Through VR content, Infofed believes that its content can help developers market its products to consumers. What better way for someone to experience their new home than to actually walk through it?

The company has already worked together with Nirvana Property, one of the leading developers in Thailand, to showcase its showroom through virtual reality content.

 

Virtual Reality Infofed

Virtual reality Showroom for Nirvana Rama 2 by Infofed

Consumers are able to view the showroom in 360 degrees, simply through their electronic devices without the need of a virtual reality headset.

According to Jirayod, consumers on average spend up to five minutes viewing a VR showroom whereas they spend no more than two minutes flipping through a brochure.

“The longer consumers spend on our content, the more interest they develop in the product and reflects on a higher rate of purchase.”

The appeal of VR can also save real estate companies money to build and dismantle their showrooms – especially in trade shows and exhibitions. From Jirayod’s past architectural experience, building a showroom has an average cost of $60K for condominiums and $200K for houses.

Creating VR content, on the other hand, can start as low as $1,500 at Infofed according to Jirayod.

New age but in demand

Despite North America being the current leader in VR content market with a share of 73.4% in 2016, Asia Pacific is forecasted to exhibit higher growth.

Transparency Market Research has forecasted that this region will see an exponential CAGR of 116.1% between 2016 and 2024.

Virtual Reality Infofed

But in order to capture the opportunity VR presents, Infofed is committed to educating Thai consumers about new technology and training the people necessary to create VR content. One way it has done so is by creating content for influential industry players like the Tourism Authority of Thailand and leading real estate companies.

“It’s important that we help create build an ecosystem for virtual reality content. I have never viewed other virtual reality players as competitors but instead as partners to together push this technology out.”
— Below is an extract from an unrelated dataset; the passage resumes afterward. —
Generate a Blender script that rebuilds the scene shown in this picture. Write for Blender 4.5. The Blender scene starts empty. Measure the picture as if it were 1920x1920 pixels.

Infofed has also brought in experts from the US through partnerships to equip its local staff with sufficient virtual reality knowledge to produce content. It’s also sharing its own experiences at top universities to educate the incoming digital-savvy workforce.

Virtual Reality Infofed

Infofed Team

All of the company’s efforts come down to one goal – to make Thailand a virtual reality society, even if it’s not fully ready now.